Apesar desta quantidade ser expressiva, está abaixo do que foi importado em 2020 (aproximadamente quase 7 milhões de toneladas, segundo https://www.globalfert.com.br/analises/importacao-de-fertilizantes-bate-recorde-em-2020/ ).
Sendo assim, a produção de uréia em Linhares – de pelo menos 1 milhão de toneladas/ano – através do gás natural, se torna atividade estratégica para o agronegócio brasileiro.
Uma observação relevante é a possibilidade de produção de melamina (não confundir com melanina, pigmento da pele), que apesar de possuir amplo espectro de aplicações, possui significado especial para Linhares (que possui significativo polo moveleiro), por permitir agregar valor à confecção de placas de MDF (placa de fibra de madeira de média densidade), por sua função adesiva.
Uma fábrica de placas de MDF em Pinheiros (norte do ES), recentemente implantada, seria beneficiada com acesso à esse insumo, permitindo significativa redução de seu custo operacional já que sua única opção é adquirir este produto por importação ou de fornecedores do sul do país.
Sobre esta empresa, vale a pena conhecer um pouco mais acessando https://placasdobrasil.com.br/placas-do-brasil-dispoe-da-tecnologia-mais-moderna-do-pais/
Merece destaque também a possibilidade produção de metanol (ou álcool metílico) a partir do gás natural.
Apesar de ser extremamente tóxico ao homem, tem enorme importância na atividade industrial pelo seu uso como matéria prima e intermediário químico para síntese de diversos compostos, como por exemplo, o ácido acético e o ácido fórmico.
Um resumo de sua importância pode ser visualizado no quadro abaixo.
Fonte: https://www.epe.gov.br/sites-pt/publicacoes-dados-abertos/publicacoes/Documents/EPE-DEA-IT-05-19%20-%20GN_Metanol%20(002).pdf, acesso em 09/07/2021
Este importante produto da indústria química não é produzido no país desde 2016, sendo atualmente importado.
Fonte: https://www.epe.gov.br/sites-pt/publicacoes-dados-abertos/publicacoes/Documents/EPE-DEA-IT-05-19%20-%20GN_Metanol%20(002).pdf, acesso em 09/07/2021
Sendo assim, a produção de metanol no polo gás químico de Linhares poderia atender quase que toda a demanda nacional deste produto.
Pelo pouco que foi exposto, creio que existem bons motivos para se retomar o debate pela recuperação deste projeto.
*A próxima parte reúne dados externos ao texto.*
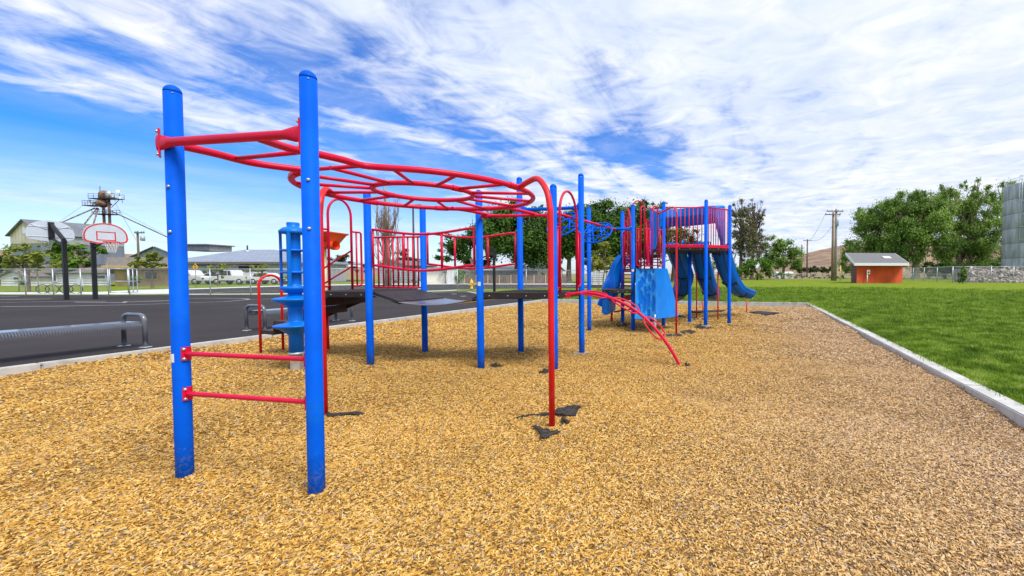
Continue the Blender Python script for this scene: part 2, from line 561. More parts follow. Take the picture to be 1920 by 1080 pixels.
# ------------------------------------------------------------------ wood-chip bed
def mulch_mat(name, chips):
    m_ = bpy.data.materials.new(name)
    m_.use_nodes = True
    t = NT(m_.node_tree)
    geo = t.n('ShaderNodeNewGeometry')
    sp = t.n('ShaderNodeSeparateXYZ', i_0=geo.outputs['Position'])
    big_ = t.n('ShaderNodeTexNoise', i_Vector=geo.outputs['Position'], i_Scale=0.28, i_Detail=3.0).outputs[0]
    # golden chips in the middle, pinkish ones along the right border
    edge = t.m('SUBTRACT', sp.outputs[0], t.m('MULTIPLY', sp.outputs[1], 0.24))
    pink_mix = t.sstep(t.m('ADD', edge, t.m('MULTIPLY', t.m('SUBTRACT', big_, 0.5), 4.0)), -1.6, 2.6)
    if chips:
        rnd = t.n('ShaderNodeObjectInfo').outputs['Random']
        loc = t.n('ShaderNodeTexNoise', i_Vector=geo.outputs['Position'], i_Scale=40.0, i_Detail=2.0).outputs[0]
        rnd = t.m('ADD', t.m('MULTIPLY', rnd, 0.86), t.m('MULTIPLY', loc, 0.14))
    else:
        mp = t.n('ShaderNodeMapping', i_Vector=geo.outputs['Position'])
        mp.inputs['Rotation'].default_value = (0, 0, 0.6)
        vo = t.n('ShaderNodeTexVoronoi', i_Vector=mp.outputs[0], i_Scale=34.0, i_Randomness=1.0)
        rnd = t.n('ShaderNodeSeparateColor', i_0=vo.outputs['Color']).outputs[0]
    gold = t.ramp(rnd, [(0.0, (0.09, 0.045, 0.012)), (0.14, (0.29, 0.14, 0.026)), (0.34, (0.52, 0.275, 0.045)), (0.62, (0.68, 0.405, 0.085)), (0.82, (0.79, 0.55, 0.20)), (0.91, (0.36, 0.27, 0.21)), (1.0, (0.84, 0.74, 0.55))])
    pink = t.ramp(rnd, [(0.0, (0.08, 0.045, 0.022)), (0.14, (0.26, 0.155, 0.075)), (0.36, (0.50, 0.305, 0.14)), (0.62, (0.66, 0.44, 0.22)), (0.80, (0.73, 0.54, 0.34)), (0.91, (0.36, 0.28, 0.24)), (1.0, (0.86, 0.76, 0.64))])
    base = t.mix(pink_mix, gold, pink)
    dmp = t.n('ShaderNodeTexNoise', i_Vector=geo.outputs['Position'], i_Scale=1.1, i_Detail=5.0, i_Roughness=0.65).outputs[0]
    base = t.mix(t.m('MULTIPLY', t.sstep(dmp, 0.50, 0.70), 0.32), base, (0.24, 0.135, 0.045))
    if not chips:
        base = t.mix(0.72, base, (0.10, 0.052, 0.018))
    p = t.n('ShaderNodeBsdfPrincipled', i_Base_Color=base, i_Roughness=0.75)
    p.inputs['Specular IOR Level'].default_value = 0.3
    if not chips:
        bn = t.n('ShaderNodeTexNoise', i_Vector=geo.outputs['Position'], i_Scale=50.0, i_Detail=4.0)
        bp = t.n('ShaderNodeBump', i_Strength=0.9, i_Distance=0.03, i_Height=bn.outputs[0])
        t.put(p.inputs['Normal'], bp)
    o = t.n('ShaderNodeOutputMaterial')
    t.put(o.inputs[0], p)
    return m_


M_MULCH, M_CHIP = mulch_mat('wood_chip_bed', False), mulch_mat('wood_chip', True)
MOUND = [(-0.85, 4.2, 0.45, -0.035), (-3.4, 4.6, 0.5, -0.03), (-2.5, 4.7, 1.0, -0.03), (-1.2, 7.1, 0.6, 0.03), (0.4, 6.7, 0.5, -0.03), (-0.3, 12.0, 0.7, 0.09), (-3.29, 3.05, 0.22, 0.025), (-2.16, 2.88, 0.22, 0.025), (0.8, 3.2, 0.8, 0.03), (-4.5, 4.1, 0.9, 0.03), (1.9, 5.5, 1.0, -0.03)]          # (x, y, radius, height): small dips and heaps round the posts


def mulch_z(x, y):
    z = 0.026 * math.sin(x * 1.7 + 0.6 * y) * math.cos(y * 1.3 - 0.4 * x) + 0.012 * math.sin(3.1 * x - 1.2 * y + 1) + 0.009 * math.sin(6.3 * y + 2.2 * x) * math.sin(4.1 * x - y)
    for mx, my, mr, mh in MOUND:
        z += mh * math.exp(-((x - mx) ** 2 + (y - my) ** 2) / (mr * mr))
    return z - 0.014


def scatter_group(name, coll, dens_scale, smin, smax, tilt, ztilt=0.0, zscale=(0.7, 1.3)):
    ng = bpy.data.node_groups.new(name, 'GeometryNodeTree')
    ng.interface.new_socket('Geometry', in_out='INPUT', socket_type='NodeSocketGeometry')
    ng.interface.new_socket('Geometry', in_out='OUTPUT', socket_type='NodeSocketGeometry')
    N, L = ng.nodes, ng.links
    gi, go = N.new('NodeGroupInput'), N.new('NodeGroupOutput')
    at = N.new('GeometryNodeInputNamedAttribute')
    at.data_type = 'FLOAT'
    at.inputs[0].default_value = 'dens'
    sz = N.new('GeometryNodeInputNamedAttribute')
    sz.data_type = 'FLOAT'
    sz.inputs[0].default_value = 'size'
    dp = N.new('GeometryNodeDistributePointsOnFaces')
    L.new(gi.outputs[0], dp.inputs['Mesh'])
    L.new(at.outputs[0], dp.inputs['Density'])
    dp.inputs['Seed'].default_value = 7
    ci = N.new('GeometryNodeCollectionInfo')
    ci.inputs[0].default_value = coll
    ci.inputs[1].default_value = True
    ci.inputs[2].default_value = True
    ip = N.new('GeometryNodeInstanceOnPoints')
    L.new(dp.outputs['Points'], ip.inputs['Points'])
    L.new(ci.outputs[0], ip.inputs['Instance'])
    ip.inputs['Pick Instance'].default_value = True
    rv = N.new('FunctionNodeRandomValue')
    rv.data_type = 'FLOAT_VECTOR'
    rv.inputs[0].default_value = (-tilt, -tilt, 0)
    rv.inputs[1].default_value = (tilt, tilt, 6.283)
    L.new(rv.outputs[0], ip.inputs['Rotation'])
    rs = N.new('FunctionNodeRandomValue')
    rs.data_type = 'FLOAT_VECTOR'
    rs.inputs[0].default_value = (smin, smin, zscale[0])
    rs.inputs[1].default_value = (smax, smax, zscale[1])
    rs.inputs['Seed'].default_value = 3
    vm = N.new('ShaderNodeVectorMath')
    vm.operation = 'SCALE'
    L.new(rs.outputs[0], vm.inputs[0])
    L.new(sz.outputs[0], vm.inputs['Scale'])
    L.new(vm.outputs[0], ip.inputs['Scale'])
    jn = N.new('GeometryNodeJoinGeometry')
    L.new(gi.outputs[0], jn.inputs[0])
    L.new(ip.outputs[0], jn.inputs[0])
    L.new(jn.outputs[0], go.inputs[0])
    return ng


def piece_collection(name, meshes):
    c_ = bpy.data.collections.new(name)
    for i, me in enumerate(meshes):
        o = bpy.data.objects.new(name + '_piece', me)
        c_.objects.link(o)
    return c_


rng = np.random.default_rng(5)
chips = []
for i in range(8):
    L_, W_, T_ = rng.uniform(0.018, 0.042), rng.uniform(0.0028, 0.0062), rng.uniform(0.0018, 0.004)
    bend = rng.uniform(-0.005, 0.006)
    vs, fs = [], []
    for k, x in enumerate((-1, -0.35, 0.4, 1)):
        wk = W_ * (1.0 if abs(x) < 0.9 else rng.uniform(0.25, 0.8))
        zc = bend * (1 - x * x) + 0.004
        sk = rng.uniform(-0.3, 0.3) * W_
        vs += [(x * L_ * 0.5, -wk + sk, zc - T_), (x * L_ * 0.5, wk + sk, zc - T_ * 0.6), (x * L_ * 0.5, wk * 0.85 + sk, zc + T_), (x * L_ * 0.5, -wk * 0.8 + sk, zc + T_ * 0.8)]
    for k in range(3):
        a = k * 4
        fs += [(a + j, a + (j + 1) % 4, a + 4 + (j + 1) % 4, a + 4 + j) for j in range(4)]
    fs += [(3, 2, 1, 0), (12, 13, 14, 15)]
    me = bpy.data.meshes.new('wood_chip')
    me.from_pydata(vs, [], fs)
    me.materials.append(M_CHIP)
    chips.append(me)
chip_col = piece_collection('wood_chips', chips)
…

É sabido que a Petrobrás não manifesta mais interesse em retomar projetos dessa natureza, preferindo estrategicamente se ocupar da exploração e produção de óleo e gás natural, não atuando mais no seu beneficiamento.
Isso abre amplas perspectivas para o setor privado, pois a existência de demanda para a uréia e o metanol estão bem definidas.
Em reforço à tese de que Linhares é um candidato natural para a instalação de um polo gás-químico (lembrando da existencia de uma unidade que a ela poderia ser integrada, a unidade de tratamento de gás, em Cacimbas), tem se a consolidação deste município como polo logístico, por sua localização geográfica e acesso aos incentivos fiscais da Sudene. Tal fato permitiu a atração de significativos empreendimentos industriais como fábricas de café solúvel, torres metálicas, motores, indústrias de alimentos, eletrodomésticos, consolidando uma notável diversificação de seu parque industrial.
Inclua-se neste quesito a implantação recente (com início de suas obras em 2021) de um porto privado em Aracruz, distante cerca de 70 km, que possibilitará a aglutinação de um cluster industrial em seu entorno e ampliação de rotas logísticas para as indústrias localizadas em Linhares.
Comentei o fim deste projeto em 2015, sendo o texto ainda atual, conforme acesso em :
texto_polo_linhares_correiodoestado.pdf
Para melhor conhecimento deste fabuloso projeto, pode ser conferido sua versão oficial através de :
Petrobrás Apresentação Julho 2012
Em conclusão, penso que a exemplo da questão da salgema, deve este tema ocupar o debate político do Espírito Santo, por se tratar do beneficiamento de uma riqueza natural que coincide com a vocação logística do estado, permitindo gerar inúmeras cadeias de valor, com emprego de qualidade e renda.